Il giovane Felice non si fece scappare l’occasione, conquistò la maglia gialla alla terza tappa, rintuzzò gli attacchi del grande Raymond Poulidor sulle montagne e vincendo la cronometro di Versailles pose il suo sigillo sulla corsa francese. Un successo clamoroso per quanto inaspettato, che proiettò Gimondi in una nuova dimensione.

 

Era un corridore completo: forte a cronometro, forte in salite, veloce in volata. In quel suo inizio di carriera sembrava poter diventare il dominatore della scena mondiale. Purtroppo per lui, ma non per il ciclismo, cominciò a splendere la stella del più grande di tutti i tempi: Eddy Merckx.


Tra i due nacque una forte rivalità ma anche un rapporto vero, fatto di rispetto e poi di amicizia. Gimondi seppe riconoscere sin da subito la superiorità del fenomeno belga, ma allo stesso tempo fu uno dei pochi a riuscire a batterlo in più occasioni in quegli anni. Di certo, se così si può dire, il buon Felice non fu fortunatissimo nel condividere gli anni di carriera con Merckx.

Gimondi vinse alla grande il Giro d’Italia del 1967, poi quello del 1969 (famoso per la squalifica per doping di Merckx, caso che ancora oggi crea discussioni), ma dovette anche assistere alle vittorie del belga al Tour ininterrottamente dal 1969 al 1974 (dove però si incrociarono solamente in due occasioni) e al Giro dal 1970 al 1974.


Nel 1968 partecipò alla Vuelta per la prima e unica volta: la vinse, conquistando la cosiddetta “tripla corona” come solo pochi nella storia hanno saputo fare.


Nel 1971 fu battuto in volata da Merckx al Mondiale su strada di Mendrisio, ma si rifece alla grande nel 1973, battendo proprio lo storico rivale sul traguardo di Montjuic; lo stesso campione belga dice ancora oggi come quella sconfitta sia stata la più grande delusione della sua carriera.
 

Era forte anche nelle corse di un giorno il nostro campione: in carriera riuscì a conquistare una Sanremo, una Roubaix e per due volte il Giro di Lombardia.


Vinse l’ultimo dei suoi tre Giri d’Italia nel 1976, quindi ebbe una longevità di vittoria superiore a quella di Merckx, avendo vinto la prima grande corsa nel 1965.

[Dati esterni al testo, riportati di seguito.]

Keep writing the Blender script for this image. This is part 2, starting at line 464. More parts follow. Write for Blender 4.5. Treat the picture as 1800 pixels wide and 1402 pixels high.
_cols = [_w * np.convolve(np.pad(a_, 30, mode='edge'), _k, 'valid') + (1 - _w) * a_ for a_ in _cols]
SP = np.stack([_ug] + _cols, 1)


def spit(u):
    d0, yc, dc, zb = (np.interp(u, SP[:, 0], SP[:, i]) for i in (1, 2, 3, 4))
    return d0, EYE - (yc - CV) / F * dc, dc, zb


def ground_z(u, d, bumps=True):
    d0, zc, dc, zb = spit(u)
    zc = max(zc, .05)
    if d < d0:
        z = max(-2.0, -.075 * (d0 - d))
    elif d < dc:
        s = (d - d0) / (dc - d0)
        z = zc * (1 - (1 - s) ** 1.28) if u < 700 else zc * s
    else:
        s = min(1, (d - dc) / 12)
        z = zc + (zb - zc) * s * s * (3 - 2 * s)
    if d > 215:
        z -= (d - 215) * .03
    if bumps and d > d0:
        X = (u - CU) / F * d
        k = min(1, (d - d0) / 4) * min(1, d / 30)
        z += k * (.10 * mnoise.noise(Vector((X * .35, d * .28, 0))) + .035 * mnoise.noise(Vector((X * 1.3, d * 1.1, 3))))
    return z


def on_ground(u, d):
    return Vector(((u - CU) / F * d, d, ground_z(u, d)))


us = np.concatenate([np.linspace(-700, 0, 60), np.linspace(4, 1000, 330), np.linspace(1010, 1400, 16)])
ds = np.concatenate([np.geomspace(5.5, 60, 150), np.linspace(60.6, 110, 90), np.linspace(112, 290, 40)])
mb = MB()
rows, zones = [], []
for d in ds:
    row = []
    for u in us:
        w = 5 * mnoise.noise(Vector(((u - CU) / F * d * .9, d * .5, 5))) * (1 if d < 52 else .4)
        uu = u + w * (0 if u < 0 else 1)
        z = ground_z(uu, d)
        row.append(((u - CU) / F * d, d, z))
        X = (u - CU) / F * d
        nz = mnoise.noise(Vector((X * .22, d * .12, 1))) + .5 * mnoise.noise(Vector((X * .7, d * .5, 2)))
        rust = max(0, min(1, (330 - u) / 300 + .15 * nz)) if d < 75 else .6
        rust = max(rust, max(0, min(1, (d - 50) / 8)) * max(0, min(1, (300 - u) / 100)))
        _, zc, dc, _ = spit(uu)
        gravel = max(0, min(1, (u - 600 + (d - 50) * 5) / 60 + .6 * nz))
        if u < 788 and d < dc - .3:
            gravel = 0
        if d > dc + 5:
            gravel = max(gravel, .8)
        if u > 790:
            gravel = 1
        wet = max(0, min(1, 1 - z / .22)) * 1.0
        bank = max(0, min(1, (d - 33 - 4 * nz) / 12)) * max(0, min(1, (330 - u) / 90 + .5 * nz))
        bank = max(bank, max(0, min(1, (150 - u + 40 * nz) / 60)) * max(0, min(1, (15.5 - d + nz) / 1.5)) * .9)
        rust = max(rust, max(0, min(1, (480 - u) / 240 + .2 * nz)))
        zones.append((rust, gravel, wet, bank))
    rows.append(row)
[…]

Si ritirò nel 1978, ponendo fine a una carriera di primissimo piano: nessun italiano nel dopoguerra può vantare un palmares come il suo (l’unico ad avvicinarsi è Vincenzo Nibali).

 

Dopo il ritiro si occupò ancora di ciclismo: direttore sportivo della Gewiss-Bianchi, e poi dal 2000 anche Presidente della Mercatone Uno-Albacom, la squadra di Marco Pantani. Fu proprio Gimondi tra l’altro a premiare il compiantissimo Pirata sugli Champs Elysées in occasione della vittoria al Tour del 1998: Marco con quella epica vittoria interruppe il digiuno tricolore alla Grande Boucle, digiuno che durava proprio dalla vittoria di Felice del 1965.

Amato e rispettato da tutti, ha ricevuto il giusto commiato dal mondo del ciclismo e non solo. A piangerlo in prima fila anche il rivale storico, Eddy Merckx.


Lascia un vuoto nel nostro sport perché non è stato solo un grande corridore ma anche una persona stimata e rispettata da tutti, una figura positiva che ha ispirato generazioni di ciclisti: sempre pacato, mai sopra le righe. E perché ci ha insegnato una cosa importante, che spesso dimentichiamo: “Nella vita puoi essere utile anche arrivando secondo o quinto... Purché tu ce la metta tutta”.